« Le commerce de détail québécois se trouve à un carrefour très important de son histoire : l’arrivée de grands joueurs internationaux, la percée fulgurante des ventes en ligne et des contenus numériques, les hésitations des détaillants à rayonner grâce aux nouvelles technologies et l’épineuse question de la main-d’œuvre constituent des défis de taille. »
La table venait d’être mise par le pdg du Conseil québécois du commerce de détail.
En tournée dans les régions ces semaines-ci, Léopold Turgeon n’hésite pas à qualifier le commerce en ligne de véritable saignée commerciale pour les détaillants qui ont pignon sur rue, avec des murs en brique et en béton, et du personnel en chair et en os.
Quand on sait que plus de 50 % des commerces québécois sont absents d’Internet, il y a un sérieux coup de barre à donner dans ce domaine.
Pire, même le commerce en ligne lui-même nous échappe. Quarante pour cent des transactions virtuelles s’opèrent hors nos frontières. « C’est un milliard de dollars par année qui sort du Québec et qui échappe à l’économie québécoise», estime M. Turgeon, qui croit que les entreprises locales doivent miser justement sur le fait d’être près physiquement des clients d’ici pour offrir un service après-vente qu’on retrouve peu avec des entreprises étrangères.
Bien vrai qu’un dollar sur trois dans l’économie québécoise passe par le commerce de détail et que 12 % des emplois au Québec sont dans le commerce de détail, ce qui équivaut à 442 000 emplois. Mais c’est écrit dans le cyberespace que les choses n’en resteront pas ainsi.

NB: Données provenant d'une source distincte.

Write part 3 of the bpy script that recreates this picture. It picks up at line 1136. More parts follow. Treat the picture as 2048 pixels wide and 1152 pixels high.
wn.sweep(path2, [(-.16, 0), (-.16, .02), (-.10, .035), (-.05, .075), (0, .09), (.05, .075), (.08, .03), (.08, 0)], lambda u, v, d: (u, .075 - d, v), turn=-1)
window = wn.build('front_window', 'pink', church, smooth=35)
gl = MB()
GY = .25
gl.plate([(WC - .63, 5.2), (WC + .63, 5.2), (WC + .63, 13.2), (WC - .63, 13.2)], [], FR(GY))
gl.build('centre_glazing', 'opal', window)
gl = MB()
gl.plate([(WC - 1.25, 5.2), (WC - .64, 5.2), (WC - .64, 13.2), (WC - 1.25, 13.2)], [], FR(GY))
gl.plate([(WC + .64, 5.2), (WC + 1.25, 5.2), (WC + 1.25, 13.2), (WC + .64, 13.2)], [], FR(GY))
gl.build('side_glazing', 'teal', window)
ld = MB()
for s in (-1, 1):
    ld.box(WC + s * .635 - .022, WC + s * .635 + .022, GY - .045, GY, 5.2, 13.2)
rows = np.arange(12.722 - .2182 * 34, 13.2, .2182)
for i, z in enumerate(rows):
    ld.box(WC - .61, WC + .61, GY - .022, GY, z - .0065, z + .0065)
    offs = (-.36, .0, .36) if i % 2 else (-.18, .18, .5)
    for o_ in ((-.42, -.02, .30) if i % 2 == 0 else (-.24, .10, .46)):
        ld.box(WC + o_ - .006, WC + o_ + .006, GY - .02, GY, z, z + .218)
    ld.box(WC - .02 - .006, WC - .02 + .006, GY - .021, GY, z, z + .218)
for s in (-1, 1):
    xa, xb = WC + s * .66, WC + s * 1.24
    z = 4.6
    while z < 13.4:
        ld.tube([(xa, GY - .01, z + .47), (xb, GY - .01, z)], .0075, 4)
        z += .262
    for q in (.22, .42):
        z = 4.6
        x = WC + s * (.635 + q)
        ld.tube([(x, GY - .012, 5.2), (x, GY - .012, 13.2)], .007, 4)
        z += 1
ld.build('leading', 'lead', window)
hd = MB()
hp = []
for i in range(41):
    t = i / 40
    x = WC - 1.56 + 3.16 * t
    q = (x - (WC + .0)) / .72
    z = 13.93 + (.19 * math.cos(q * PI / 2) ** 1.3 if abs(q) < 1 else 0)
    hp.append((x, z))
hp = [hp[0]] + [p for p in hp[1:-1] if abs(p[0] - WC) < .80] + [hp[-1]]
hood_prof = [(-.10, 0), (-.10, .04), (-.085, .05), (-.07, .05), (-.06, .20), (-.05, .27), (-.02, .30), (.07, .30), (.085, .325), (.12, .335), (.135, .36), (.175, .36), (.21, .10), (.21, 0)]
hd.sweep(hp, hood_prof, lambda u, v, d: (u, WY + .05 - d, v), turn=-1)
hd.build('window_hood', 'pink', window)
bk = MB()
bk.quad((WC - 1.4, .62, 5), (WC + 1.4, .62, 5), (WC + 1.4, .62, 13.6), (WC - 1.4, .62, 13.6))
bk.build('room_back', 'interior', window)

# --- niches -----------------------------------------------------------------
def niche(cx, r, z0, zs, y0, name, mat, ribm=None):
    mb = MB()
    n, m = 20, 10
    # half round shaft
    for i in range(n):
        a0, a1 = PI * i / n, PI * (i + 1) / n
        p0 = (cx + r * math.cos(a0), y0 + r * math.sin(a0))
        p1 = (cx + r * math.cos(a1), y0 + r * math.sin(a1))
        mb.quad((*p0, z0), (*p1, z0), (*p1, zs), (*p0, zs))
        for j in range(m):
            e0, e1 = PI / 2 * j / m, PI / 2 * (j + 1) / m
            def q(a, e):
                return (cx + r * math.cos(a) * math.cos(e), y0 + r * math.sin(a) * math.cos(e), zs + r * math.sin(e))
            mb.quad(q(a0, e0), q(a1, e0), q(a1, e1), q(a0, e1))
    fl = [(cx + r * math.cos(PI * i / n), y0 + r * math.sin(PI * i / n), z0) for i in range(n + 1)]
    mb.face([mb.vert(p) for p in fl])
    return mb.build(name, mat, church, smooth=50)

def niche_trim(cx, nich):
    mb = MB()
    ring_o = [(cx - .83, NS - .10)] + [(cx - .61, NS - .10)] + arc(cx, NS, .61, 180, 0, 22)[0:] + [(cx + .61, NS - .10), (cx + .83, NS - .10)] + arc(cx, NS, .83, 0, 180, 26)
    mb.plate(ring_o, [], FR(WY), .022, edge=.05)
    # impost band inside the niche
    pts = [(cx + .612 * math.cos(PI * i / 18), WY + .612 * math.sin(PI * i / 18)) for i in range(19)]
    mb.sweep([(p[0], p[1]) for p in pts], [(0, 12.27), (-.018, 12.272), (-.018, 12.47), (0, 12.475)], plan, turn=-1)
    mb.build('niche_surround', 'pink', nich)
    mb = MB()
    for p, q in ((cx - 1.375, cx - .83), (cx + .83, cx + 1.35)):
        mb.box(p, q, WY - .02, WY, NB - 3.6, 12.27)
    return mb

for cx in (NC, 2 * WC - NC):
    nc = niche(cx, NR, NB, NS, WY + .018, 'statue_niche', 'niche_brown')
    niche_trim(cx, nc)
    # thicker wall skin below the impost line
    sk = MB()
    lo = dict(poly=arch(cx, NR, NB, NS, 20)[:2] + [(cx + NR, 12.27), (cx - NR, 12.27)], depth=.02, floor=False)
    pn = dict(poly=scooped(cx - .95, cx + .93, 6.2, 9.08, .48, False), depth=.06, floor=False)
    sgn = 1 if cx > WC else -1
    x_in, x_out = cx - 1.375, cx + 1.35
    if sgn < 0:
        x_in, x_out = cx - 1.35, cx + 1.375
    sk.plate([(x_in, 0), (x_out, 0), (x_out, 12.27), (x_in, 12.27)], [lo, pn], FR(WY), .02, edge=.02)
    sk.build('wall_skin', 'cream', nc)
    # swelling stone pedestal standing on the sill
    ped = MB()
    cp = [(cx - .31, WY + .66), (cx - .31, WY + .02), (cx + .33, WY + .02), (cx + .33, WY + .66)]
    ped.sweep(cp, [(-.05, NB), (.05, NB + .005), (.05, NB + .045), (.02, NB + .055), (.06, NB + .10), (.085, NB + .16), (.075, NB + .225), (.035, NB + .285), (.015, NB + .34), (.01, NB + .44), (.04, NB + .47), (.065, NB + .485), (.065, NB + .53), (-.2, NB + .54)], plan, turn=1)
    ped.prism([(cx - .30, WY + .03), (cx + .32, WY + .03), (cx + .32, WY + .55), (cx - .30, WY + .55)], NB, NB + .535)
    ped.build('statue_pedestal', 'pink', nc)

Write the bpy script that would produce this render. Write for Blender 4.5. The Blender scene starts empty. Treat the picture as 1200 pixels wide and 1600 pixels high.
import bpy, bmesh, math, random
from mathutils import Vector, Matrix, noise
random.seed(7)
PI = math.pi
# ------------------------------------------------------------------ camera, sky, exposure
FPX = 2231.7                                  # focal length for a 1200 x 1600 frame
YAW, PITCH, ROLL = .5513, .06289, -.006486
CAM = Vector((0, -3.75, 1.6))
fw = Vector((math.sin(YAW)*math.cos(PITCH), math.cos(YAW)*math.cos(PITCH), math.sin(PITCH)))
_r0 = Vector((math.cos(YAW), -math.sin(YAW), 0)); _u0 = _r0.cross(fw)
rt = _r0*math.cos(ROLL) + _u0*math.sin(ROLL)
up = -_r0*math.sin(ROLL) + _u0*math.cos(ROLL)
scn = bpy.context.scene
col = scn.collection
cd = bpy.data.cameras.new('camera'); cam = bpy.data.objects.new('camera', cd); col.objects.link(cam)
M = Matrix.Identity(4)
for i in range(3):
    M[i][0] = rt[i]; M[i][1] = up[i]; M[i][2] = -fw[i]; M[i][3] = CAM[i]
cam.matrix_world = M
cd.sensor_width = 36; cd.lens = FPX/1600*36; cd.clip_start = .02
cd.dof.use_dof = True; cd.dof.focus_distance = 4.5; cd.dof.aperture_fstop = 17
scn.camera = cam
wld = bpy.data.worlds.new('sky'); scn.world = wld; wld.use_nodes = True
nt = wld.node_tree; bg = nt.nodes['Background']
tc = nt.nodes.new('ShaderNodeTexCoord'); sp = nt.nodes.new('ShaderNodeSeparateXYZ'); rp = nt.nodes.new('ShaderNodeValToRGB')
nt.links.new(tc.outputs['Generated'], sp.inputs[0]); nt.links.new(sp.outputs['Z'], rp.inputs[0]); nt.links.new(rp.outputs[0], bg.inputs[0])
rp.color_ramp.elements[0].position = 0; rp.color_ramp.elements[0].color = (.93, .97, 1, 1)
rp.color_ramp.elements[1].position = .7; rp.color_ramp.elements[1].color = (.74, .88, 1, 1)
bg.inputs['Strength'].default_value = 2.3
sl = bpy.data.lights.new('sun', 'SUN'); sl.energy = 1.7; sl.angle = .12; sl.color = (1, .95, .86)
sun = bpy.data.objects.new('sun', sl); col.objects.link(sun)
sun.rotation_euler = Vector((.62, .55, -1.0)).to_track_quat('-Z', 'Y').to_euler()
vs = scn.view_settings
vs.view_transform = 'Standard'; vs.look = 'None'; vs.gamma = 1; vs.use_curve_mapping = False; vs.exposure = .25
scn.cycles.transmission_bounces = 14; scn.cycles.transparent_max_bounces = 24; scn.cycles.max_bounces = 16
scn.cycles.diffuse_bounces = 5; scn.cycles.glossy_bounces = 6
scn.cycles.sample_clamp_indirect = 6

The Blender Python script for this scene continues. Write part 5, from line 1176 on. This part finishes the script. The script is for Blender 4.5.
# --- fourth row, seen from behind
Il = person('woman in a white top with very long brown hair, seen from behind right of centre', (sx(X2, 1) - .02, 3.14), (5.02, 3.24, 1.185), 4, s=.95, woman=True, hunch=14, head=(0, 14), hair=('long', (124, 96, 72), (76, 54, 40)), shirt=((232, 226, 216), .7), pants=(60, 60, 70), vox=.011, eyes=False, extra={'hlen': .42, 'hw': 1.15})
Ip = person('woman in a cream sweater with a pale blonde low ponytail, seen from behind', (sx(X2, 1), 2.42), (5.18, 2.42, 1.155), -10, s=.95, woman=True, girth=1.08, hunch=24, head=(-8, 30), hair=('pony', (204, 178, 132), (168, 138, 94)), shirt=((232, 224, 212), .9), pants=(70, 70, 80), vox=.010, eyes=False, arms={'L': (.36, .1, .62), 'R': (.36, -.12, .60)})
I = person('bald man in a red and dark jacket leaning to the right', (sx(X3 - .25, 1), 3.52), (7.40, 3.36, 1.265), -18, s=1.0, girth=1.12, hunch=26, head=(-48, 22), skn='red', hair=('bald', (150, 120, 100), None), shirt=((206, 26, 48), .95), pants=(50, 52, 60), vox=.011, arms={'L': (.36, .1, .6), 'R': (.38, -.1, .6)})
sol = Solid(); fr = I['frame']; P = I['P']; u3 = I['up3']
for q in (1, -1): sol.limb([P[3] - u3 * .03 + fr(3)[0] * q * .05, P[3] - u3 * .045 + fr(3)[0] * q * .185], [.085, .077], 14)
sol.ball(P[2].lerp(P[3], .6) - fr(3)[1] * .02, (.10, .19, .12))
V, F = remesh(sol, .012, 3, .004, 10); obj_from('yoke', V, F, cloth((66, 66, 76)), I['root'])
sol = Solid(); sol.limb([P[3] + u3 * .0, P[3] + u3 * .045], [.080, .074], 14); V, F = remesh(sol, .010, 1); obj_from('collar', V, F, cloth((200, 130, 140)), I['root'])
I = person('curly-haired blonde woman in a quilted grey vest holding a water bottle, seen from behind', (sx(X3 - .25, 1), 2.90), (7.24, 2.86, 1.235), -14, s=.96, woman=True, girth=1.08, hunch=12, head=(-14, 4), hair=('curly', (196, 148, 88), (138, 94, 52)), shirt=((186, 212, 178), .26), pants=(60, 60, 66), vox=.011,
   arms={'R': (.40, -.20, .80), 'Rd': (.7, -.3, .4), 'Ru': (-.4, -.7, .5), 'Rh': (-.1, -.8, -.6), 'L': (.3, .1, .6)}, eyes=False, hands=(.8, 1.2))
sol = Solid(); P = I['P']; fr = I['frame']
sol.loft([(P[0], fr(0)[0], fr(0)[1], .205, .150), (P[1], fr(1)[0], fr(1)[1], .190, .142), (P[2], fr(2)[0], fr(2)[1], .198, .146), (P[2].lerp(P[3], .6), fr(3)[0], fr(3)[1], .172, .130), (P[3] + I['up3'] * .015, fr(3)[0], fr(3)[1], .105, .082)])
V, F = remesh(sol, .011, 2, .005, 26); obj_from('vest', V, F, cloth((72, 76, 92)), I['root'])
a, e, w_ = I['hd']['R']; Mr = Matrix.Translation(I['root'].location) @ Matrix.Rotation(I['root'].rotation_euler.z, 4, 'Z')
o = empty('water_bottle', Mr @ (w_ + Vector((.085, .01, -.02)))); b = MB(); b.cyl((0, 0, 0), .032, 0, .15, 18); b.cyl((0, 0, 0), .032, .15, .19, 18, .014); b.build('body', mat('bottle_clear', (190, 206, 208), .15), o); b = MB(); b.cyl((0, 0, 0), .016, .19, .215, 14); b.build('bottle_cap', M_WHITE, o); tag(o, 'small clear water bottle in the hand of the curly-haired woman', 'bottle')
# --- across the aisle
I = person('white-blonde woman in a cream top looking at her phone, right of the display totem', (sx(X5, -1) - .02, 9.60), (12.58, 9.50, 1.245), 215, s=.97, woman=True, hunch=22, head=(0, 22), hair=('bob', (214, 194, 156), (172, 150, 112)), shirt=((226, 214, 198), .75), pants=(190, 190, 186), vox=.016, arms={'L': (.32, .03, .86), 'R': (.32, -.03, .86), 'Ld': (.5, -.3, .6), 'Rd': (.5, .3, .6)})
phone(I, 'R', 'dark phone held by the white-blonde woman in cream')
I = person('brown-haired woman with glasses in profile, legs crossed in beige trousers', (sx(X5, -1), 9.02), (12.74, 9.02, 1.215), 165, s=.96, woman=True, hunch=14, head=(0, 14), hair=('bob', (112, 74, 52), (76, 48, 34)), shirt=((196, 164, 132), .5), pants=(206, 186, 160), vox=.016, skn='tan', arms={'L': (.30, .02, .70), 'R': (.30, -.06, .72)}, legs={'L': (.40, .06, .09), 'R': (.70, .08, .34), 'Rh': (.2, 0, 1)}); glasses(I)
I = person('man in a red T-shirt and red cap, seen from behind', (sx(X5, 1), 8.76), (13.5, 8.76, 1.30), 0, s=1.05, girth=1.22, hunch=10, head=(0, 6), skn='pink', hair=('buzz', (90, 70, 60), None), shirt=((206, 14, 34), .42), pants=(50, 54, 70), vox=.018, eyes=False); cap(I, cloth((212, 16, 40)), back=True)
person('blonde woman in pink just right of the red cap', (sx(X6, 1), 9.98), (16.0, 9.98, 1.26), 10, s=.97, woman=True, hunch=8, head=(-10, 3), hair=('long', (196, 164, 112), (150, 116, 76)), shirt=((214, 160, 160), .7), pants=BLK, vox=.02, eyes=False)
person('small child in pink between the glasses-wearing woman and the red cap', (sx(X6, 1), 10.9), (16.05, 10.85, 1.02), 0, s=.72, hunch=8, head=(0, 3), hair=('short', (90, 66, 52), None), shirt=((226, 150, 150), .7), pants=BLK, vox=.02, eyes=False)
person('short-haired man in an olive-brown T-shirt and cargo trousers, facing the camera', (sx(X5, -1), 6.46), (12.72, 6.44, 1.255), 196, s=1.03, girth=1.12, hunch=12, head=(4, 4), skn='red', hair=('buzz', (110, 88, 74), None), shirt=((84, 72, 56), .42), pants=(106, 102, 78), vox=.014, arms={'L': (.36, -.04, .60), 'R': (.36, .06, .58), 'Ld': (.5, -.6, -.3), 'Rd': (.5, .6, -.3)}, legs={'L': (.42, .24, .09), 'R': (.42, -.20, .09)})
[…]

Le commerce en ligne n’est plus une option. C’est une obligation. La barre des achats québécois en ligne a maintenant franchi les 100 milliards. Et la croissance se poursuit.
Faire côtoyer ventes virtuelles et ventes réelles est plus facile à dire qu’à réaliser avec succès. Une vraie réingénierie du modèle d’affaire du commerce doit s’implémenter. Sans parler du virage marketing à négocier pour que la clientèle accepte qu’un « vrai » magasin lui propose de l’Internet. Ce sont généralement deux mondes, presque opposés, qu’il faut faire cohabiter.
Costco semble avoir opté pour l’approche gagnante: sauf exceptions, ce qu’on retrouve sur www.costco.ca n’est pas sur les rayons de Costco sans point ca. Sa boutique en ligne se positionne donc comme un magasin parallèle. Elle profite de la réputation de l’entreprise originale en termes de qualité de marchandise et de fluidité du service après vente, notamment pour les retours, sans déranger le personnel et la logistique des vrais magasins, à la routine si parfaitement huilée.
Et si l’AQMAT, avec le concours de ses 225 manufacturiers et 700 magasins membres, créait la plus grande quincaillerie en ligne? Si on planchait sur un modèle collaboratif où tous les profits sur la vente des produits de manufacturiers membres vont aux marchands membres, comme le veut notre statut sans but lucratif, sans pour autant embêter ni les uns ni les autres avec le fastidieux et la complexité des commandes, des paiements, des livraisons, et tout le tralala?
La question mérite d’être posée. Mieux, vu l’enjeu, fouillons cet ample chantier jusqu’à aboutir sur un verdict de non-faisabilité ou bien, sur un formidable projet fédérateur autorisant notre industrie à profiter de la puissance de l’Internet, -plutôt que de le subir.